Their visceral understanding of how business and transactions work, and what it takes to make a company prosper and a deal close, remained the legal lynchpin for a transaction’s success.

They called themselves e-commerce lawyers, and their ranks included a fair number of entrepreneurial IP and IT types - especially IT types - who, by dint of their background or rapid learning curve, evolved into business lawyers.

That’s now happening to environmental lawyers in a legal market where the cleantech designation is the flavour of the day.

“My experience is that senior business people take an interest in cleantech and climate change and they understand that they need to know something about it,” says Gray Taylor of Toronto, leader of Bennett Jones LLP’s climate change and emissions trading group, who started out as a corporate commercial lawyer and became an environmental transaction lawyer before emerging in his current incarnation.
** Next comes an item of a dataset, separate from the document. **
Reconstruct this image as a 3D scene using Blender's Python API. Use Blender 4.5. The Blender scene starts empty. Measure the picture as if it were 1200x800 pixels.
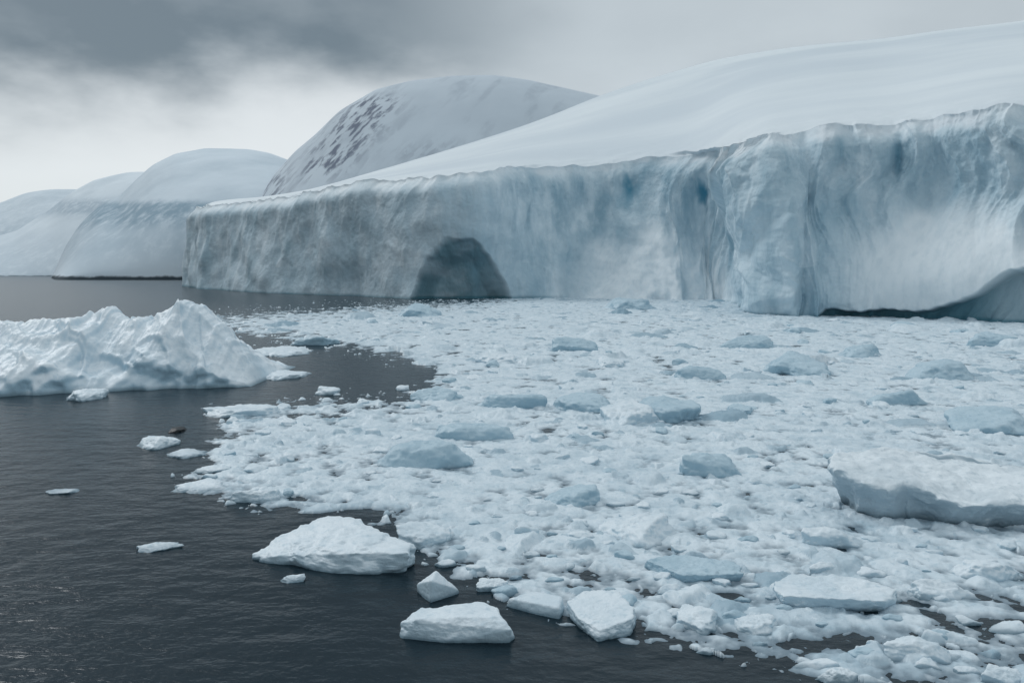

“For the first time, environmental lawyers are gaining access to significant business people who have real money.”

It’s not that the link between environmental lawyers and business is entirely new.  “What’s new is that cleantech lawyers will become important in transactions because they will have to respond to a host of new regulatory issues as well as the impact of the cap and trade market,” says Paul Cassidy, head of Blake Cassels & Graydon LLP’s environmental group in Vancouver.

In other words, climate change considerations have brought business law closer to environmental law than it has ever been.

“Things have got to the point where any transaction where a client finances or buys or sells something that impacts the environment invokes the need for environmental negotiation,” says Anne-Marie Sheahan of Montréal, who leads McCarthy Tétrault LLP’s environmental law practice. “This has evolved over two decades, but recently, there is more and more negotiation about the environmental elements of such a transaction.”

When the product is an energy-saving device or service, the negotiation often revolves around pricing.
“If you have a system that reduces heating costs, how do you price that to someone who has an existing building?” asks David Pamenter of Toronto, national leader of Gowling Lafleur Henderson LLP’s technology industry group.

“Because business models are evolving, creativity is often required to turn a product into a commercial enterprise. And the newer the product is, the more skepticism you get, so frequently it becomes a matter of the supplier sharing the actual savings with the customer. The lawyer’s job is to make sure the pricing and structuring add up to a good deal for the client.”